— WHAT THE TASK REQUIRES —
Keep every line where the word "scene" appears; drop the rest.

— DATASET EXTRACT —
§ §

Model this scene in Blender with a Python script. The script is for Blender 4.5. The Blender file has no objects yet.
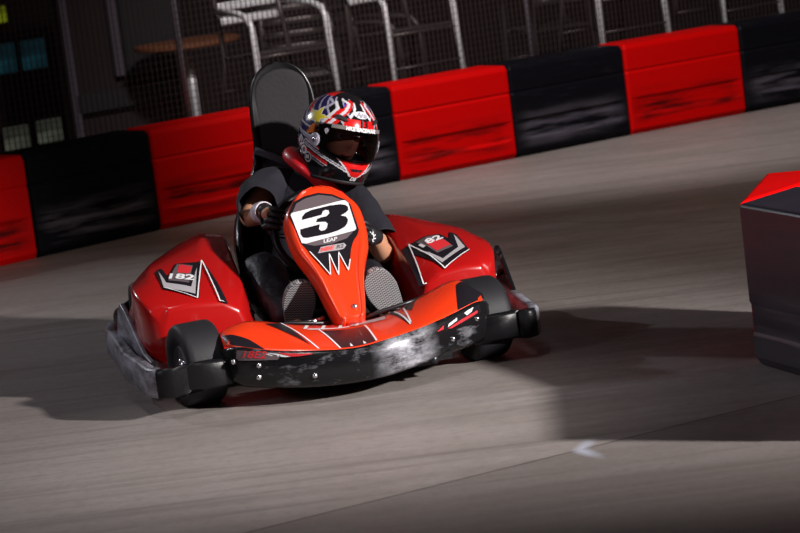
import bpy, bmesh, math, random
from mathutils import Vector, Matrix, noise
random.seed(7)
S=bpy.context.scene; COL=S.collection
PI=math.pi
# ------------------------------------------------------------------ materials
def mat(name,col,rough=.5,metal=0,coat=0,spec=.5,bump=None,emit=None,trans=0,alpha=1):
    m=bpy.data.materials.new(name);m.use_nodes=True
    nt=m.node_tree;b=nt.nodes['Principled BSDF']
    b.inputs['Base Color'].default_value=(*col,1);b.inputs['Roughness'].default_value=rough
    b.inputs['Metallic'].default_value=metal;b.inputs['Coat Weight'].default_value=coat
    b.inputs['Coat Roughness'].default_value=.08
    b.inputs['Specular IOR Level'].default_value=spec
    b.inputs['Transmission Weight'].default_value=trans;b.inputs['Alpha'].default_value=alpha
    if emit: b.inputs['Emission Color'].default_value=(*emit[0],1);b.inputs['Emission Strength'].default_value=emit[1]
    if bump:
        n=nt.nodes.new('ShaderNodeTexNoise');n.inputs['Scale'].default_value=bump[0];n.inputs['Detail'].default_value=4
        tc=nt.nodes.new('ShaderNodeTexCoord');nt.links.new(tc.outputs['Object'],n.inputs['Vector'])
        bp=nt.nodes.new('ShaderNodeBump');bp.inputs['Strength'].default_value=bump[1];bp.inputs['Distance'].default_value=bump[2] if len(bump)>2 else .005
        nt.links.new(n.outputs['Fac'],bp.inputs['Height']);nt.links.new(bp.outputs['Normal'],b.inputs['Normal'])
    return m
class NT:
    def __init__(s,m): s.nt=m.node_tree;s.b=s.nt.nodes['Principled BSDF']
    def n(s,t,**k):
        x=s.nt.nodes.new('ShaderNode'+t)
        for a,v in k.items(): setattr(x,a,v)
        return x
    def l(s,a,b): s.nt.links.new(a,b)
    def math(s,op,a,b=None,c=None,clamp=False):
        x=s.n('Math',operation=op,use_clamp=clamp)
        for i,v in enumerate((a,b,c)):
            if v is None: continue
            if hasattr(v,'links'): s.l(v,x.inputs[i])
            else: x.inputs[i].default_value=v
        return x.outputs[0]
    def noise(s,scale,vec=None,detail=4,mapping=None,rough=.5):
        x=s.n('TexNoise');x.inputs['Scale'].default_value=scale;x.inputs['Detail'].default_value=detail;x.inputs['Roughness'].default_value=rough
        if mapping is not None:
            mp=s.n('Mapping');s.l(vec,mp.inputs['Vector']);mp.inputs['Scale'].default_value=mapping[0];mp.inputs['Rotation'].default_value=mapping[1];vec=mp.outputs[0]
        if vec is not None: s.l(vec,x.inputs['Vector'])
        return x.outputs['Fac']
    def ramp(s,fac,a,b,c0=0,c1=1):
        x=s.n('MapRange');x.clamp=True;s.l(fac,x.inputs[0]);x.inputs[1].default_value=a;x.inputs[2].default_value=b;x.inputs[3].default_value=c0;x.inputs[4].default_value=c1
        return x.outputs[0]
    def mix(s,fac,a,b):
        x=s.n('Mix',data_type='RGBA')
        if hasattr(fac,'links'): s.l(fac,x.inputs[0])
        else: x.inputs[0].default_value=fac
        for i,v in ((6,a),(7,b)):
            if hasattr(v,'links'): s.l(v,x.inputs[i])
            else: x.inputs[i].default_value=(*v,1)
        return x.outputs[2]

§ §

— FINAL ANSWER —
Model this scene in Blender with a Python script. The script is for Blender 4.5. The Blender file has no objects yet.
S=bpy.context.scene; COL=S.collection